Hispanic working class/growing middle class: Includes many illegals. Also includes many people who are not voting because their English is very limited. Actually the most upwardly mobile group in the entire Northeast corridor. Their neighborhoods are working and they working. Low wages? Yup. But the hustle is on. Eyes on the prize. Bet on that as well. But vote? Not so much.
A truly horrific situation in the urban black population: There is a strong black middle class as well…solidly Dem…but numbers? Not enough. And the scuffling urban neighborhoods mostly look like war zones. Been there. On foot sometimes. In Newark. In Paterson. In Camden and Trenton. The victims of the last 20-30 years of gentrification in the bigger cities. Generations two, three, and even four. A nasty, nasty situation.Too busy trying to survive to be counted upon as a large voting bloc. That’s the way it rolls…

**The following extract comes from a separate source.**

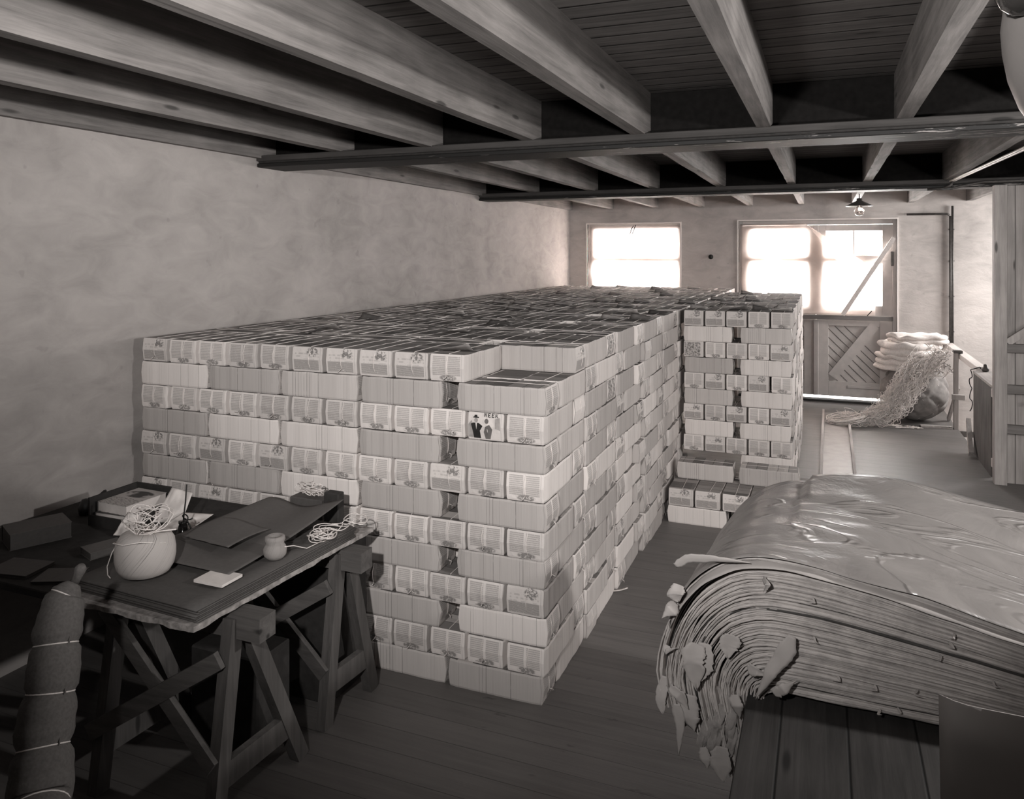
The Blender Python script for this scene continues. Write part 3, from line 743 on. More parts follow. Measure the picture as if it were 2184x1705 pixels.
# rear block standing out to the right
RX0, RX1 = -1.085, -.235
rc = [RX0+(RX1-RX0)*(i+.5)/5*1.0 for i in range(5)]
for k in range(1, 13):
    z = (k-1)*BH; y = YT; j = 0; odd = k % 2
    while y < 9.6:
        srow = (j % 2 == 0) if not odd else (j % 2 == 1); dep = BL if srow else BW+.004; yc = y+dep/2
        top = k == 12; front = j == 0 and k >= 4
        if srow:
            for i, x in enumerate(rc):
                fcs = ('f' if front else '')+('r' if i == 4 else '')+('t' if top else '')
                if not fcs: continue
                kd = random.choice(['columns', 'columns', 'picture']) if front else None
                if front and k == 10 and i == 0: kd = 'photo'
                if front: lab = 'printed bundle end, %s from left in %s row up, rear block front' % (ORD[i+1], ORD[k])
                elif top: lab = 'top-layer bundle on rear block, %s course back, %s from left' % (ORD[j+1], ORD[i+1])
                else: lab = 'rear block bundle on the door side, %s course back, %s row up' % (ORD[j+1], ORD[k])
                item(x+(rnd(-.004, .008) if i == 4 else 0), yc+(rnd(-.005, .005) if front else 0), z, 'Y', BL, lab, 'magazine bundles in the rear block', fcs, kd, flap=top and random.random() < .3, sy=.885)
        else:
            for i, x in enumerate((RX0+.201, RX1-.203)):
                fcs = ('f' if front else '')+('r' if i == 1 else '')+('t' if top else '')
                if not fcs: continue
                if front: lab = '%s long bundle showing page edges, %s row up, rear block front' % (('left', 'right')[i], ORD[k])
                elif top: lab = '%s crosswise top bundle on rear block, %s course back' % (('left', 'right')[i], ORD[j+1])
                else: lab = 'rear block bundle with end on door side, %s course back, %s row up' % (ORD[j+1], ORD[k])
                item(x+rnd(-.006, .006), yc+(rnd(-.005, .005) if front else 0), z, 'X', .39, lab, 'magazine bundles in the rear block', fcs, None, flap=top and random.random() < .3)
        y += dep+.003; j += 1
# low step before the rear block: one long row, one row of ends, two bundles set back on top
SX0 = -1.09
for i, x in enumerate((SX0+.215, SX0+.215+.50)):
    item(x, 5.78+.096, 0, 'X', .43, '%s long bundle at floor level in the low step' % ('left', 'right')[i], 'magazine bundles of the low step', 'f')
    item(x, 5.78+.296, 0, 'X', .43, '%s hidden bundle at floor level behind the step front' % ('left', 'right')[i], 'magazine bundles of the low step', '')
for i in range(5):
    x = SX0+.098+i*.196
    item(x, 5.78+.22, BH, 'Y', BL, 'bundle with sketched end, %s from left on top of the low step' % ORD[i+1], 'magazine bundles of the low step', 'ft', 'picture')
    item(x, 6.325, BH, 'Y', .205, 'bundle lying behind, %s from left on the low step' % ORD[i+1], 'magazine bundles of the low step', 't')
for i, x in enumerate((SX0+.235, SX0+.70)):
    item(x, 6.16, 2*BH, 'X', .43, '%s bundle set back on top of the low step' % ('left', 'right')[i], 'magazine bundles of the low step', 'ft')
items.sort(key=lambda q: -q['area'])
N_IND = 298
stuff = B(); stuff_mats = [M['pages'], M['tops'], M['cov_columns'], M['cov_picture'], M['cov_photo'], M['cov_plain'], M['string']]
kidx = {'columns': 2, 'picture': 3, 'photo': 4, 'plain': 5}
random.seed(99)
proto = {}
uvl = stuff.loops.layers.uv.verify(); cl = stuff.loops.layers.color.new('rnd')
def join_in(me, mat, remap):
    n0 = len(stuff.faces); stuff.from_mesh(me); stuff.faces.ensure_lookup_table()
    vs = set()
    for f in stuff.faces[n0:]:
        f.material_index = remap(f.material_index); vs.update(f.verts)
    bmesh.ops.transform(stuff, matrix=mat, verts=list(vs))
for n, q in enumerate(items):
    v = random.randrange(NV); me = BMESH[q['kind']][v]
    if n < N_IND:
        o = bpy.data.objects.new('magazine_bundle', me); COL.objects.link(o)
        o.location = (q['x'], q['y'], q['z']); o.rotation_euler = (0, 0, q['rz']); o.scale = (q['sx'], q['sy'], 1)
        tag(o, q['lab'], 'magazine bundle', q['grp'])
        s = bpy.data.objects.new('string', SM[random.randrange(6)]); COL.objects.link(s); s.parent = o
        if q['flap']:
            s = bpy.data.objects.new('loose_cover', FM[random.randrange(6)]); COL.objects.link(s); s.parent = o
            if random.random() < .5: s.rotation_euler = (0, 0, PI)
        if q.get('week'): week_item = o
    else:
        mat = Matrix.Translation((q['x'], q['y'], q['z'])) @ Matrix.Rotation(q['rz'], 4, 'Z') @ Matrix.Diagonal((q['sx'], q['sy'], 1, 1))
        kk = kidx[q['kind']]
        join_in(me, mat, lambda i: i if i < 2 else kk)
        if q['area'] > 0:
            join_in(SM[random.randrange(6)], mat, lambda i: 6)
            if q['flap']: join_in(FM[random.randrange(6)], mat, lambda i: 1)
print('BUNDLES', len(items), 'smallest individual', items[N_IND-1]['area'] if len(items) > N_IND else 0)
o = obj('distant_magazine_bundles', stuff, stuff_mats); o['kind'] = 'stuff'
tag(o, 'remaining far magazine bundles making up the back of the big pile', 'magazine bundles')
# loose scraps by the pile
# the cartoon cover turned outward: man in hat and dark suit, woman beside him
if week_item:
    wk = week_item; ye = -BL/2-.010   # local -x end faces the room
    def flat(name, polys, m, off=0.):
        bm = B()
        for P in polys:
            # P in cover coords (u 0..1, v 0..1)
            a = [bm.verts.new((-BL/2+.0095-.0095*(1-(2*min(max(v_, 0), 1)-1)**2)-off-.0005, -(u_-.5)*BW, v_*(BH-.003))) for u_, v_ in P]
            f = bm.faces.new(a)
            r = bmesh.ops.extrude_face_region(bm, geom=[f]); bmesh.ops.translate(bm, vec=(-.0006, 0, 0), verts=[e for e in r['geom'] if isinstance(e, bmesh.types.BMVert)])
        bmesh.ops.recalc_face_normals(bm, faces=bm.faces)
        return obj(name, bm, m, wk)
    def el(cu, cv, ru, rv, n=14): return [(cu+ru*math.cos(2*PI*i/n), cv+rv*math.sin(2*PI*i/n)) for i in range(n)]
    ig = plain('ink_grey', .30, .7); flat('printed_background', [[(.06, .08), (.06, .55), (.14, .7), (.2, .5), (.2, .08)]], ig); flat('printed_foliage', [[(.75, .45), (.74, .8), (.86, .85), (.88, .4)]], ig)
    flat('printed_woman', [[(.46, .30), (.50, .05), (.62, .05), (.68, .42), (.60, .58), (.50, .50)], el(.53, .70, .05, .09)], plain('ink_mid', .13, .7), .0008)
    flat('printed_man', [[(.13, .58), (.18, .30), (.20, .06), (.38, .06), (.36, .34), (.43, .52), (.33, .62), (.2, .62)], [(.19, .80), (.33, .80), (.33, .83), (.29, .84), (.28, .90), (.22, .90), (.21, .84), (.18, .82)]], plain('ink_black', .02, .7), .0012)
    flat('printed_shirt', [[(.25, .62), (.29, .62), (.275, .38)]], M['paper_white'], .002); flat('printed_face', [el(.26, .72, .045, .08)], ig, .002)
    def letters(word, u0, v0, h, wd, m):
        polys = []
        F = {'W': [[(0, 1), (.2, 1), (.32, .3), (.25, 0), (.2, 0)], [(.5, .8), (.32, 0), (.25, 0), (.42, 1), (.56, 1)], [(.45, 1), (.6, 1), (.72, .0), (.64, 0)], [(1, 1), (.88, 1), (.64, 0), (.72, 0)]],
             'E': [[(.1, 0), (.35, 0), (.35, 1), (.1, 1)], [(.35, 0), (.9, 0), (.9, .2), (.35, .14)], [(.35, .86), (.9, .8), (.9, 1), (.35, 1)], [(.35, .43), (.7, .4), (.7, .6), (.35, .57)]],
             'K': [[(.1, 0), (.35, 0), (.35, 1), (.1, 1)], [(.35, .4), (.8, 1), (.95, 1), (.45, .36)], [(.42, .52), (.55, .56), (1, 0), (.75, 0)]]}
        for i, ch in enumerate(word):
            for P in F[ch]: polys.append([(u0+(i+a*.85)*wd, v0+b*h) for a, b in P])
        return flat('cover_lettering', polys, m, .0012)
    letters('WEEK', .46, .845, .145, .095, M['black'])
# scraps of paper and string ends on the floor beside the pile
for i, (px, py, ln, an) in enumerate(((1317, 1262, .13, 38), (1293, 1228, .10, 50), (1262, 1302, .07, 35))):
    x, y = at(px, py, 0); bm = B()
    def f(a, b, ln=ln, i=i): return ((a-.5)*ln, (b-.5)*.018, .004+.012*a*a+.002*math.sin(a*6+i))
    sheet(bm, f, 8, 1, .0005)
    tag(obj('paper_strip', bm, M['paper_white'], loc=(x, y, 0), rot=(0, 0, R(an))), ('broad pale paper strip lying on floor beside the pile', 'narrow paper strip against the foot of the pile', 'smallest paper scrap nearest the camera at the pile foot')[i], 'paper strip', 'paper strips on the floor')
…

There are other groups…a sort of rural, farming/make-money-offa-the-tourists-on-the-shore white old-line townie sector. Straight Republican. And of course the Atlantic City bunch. Ewwwwww!!! And a very prosperous Asian (Mostly Korean near NYC) population as well. But no real numbers. Not enough to make a voting difference, anyway.
Unless a miracle happens, you can write off NJ over the next several years. The old Dem Party is a melange of crooks interspersed with a few honest urban reformers and there simply is no “new” Dem group unless you count Corey Booker in NJ and some few other successful honest minority pols…all of whom are in political trouble because of the economic situation.
NJ?
Dems?
Ain’t workin’.
Fuggedaboudit.
Sorry…
AG
Exactly why I raised the question.
I don’t think that Princeton can swing the whole state. So you’re stuck with one good representative if you’re lucky.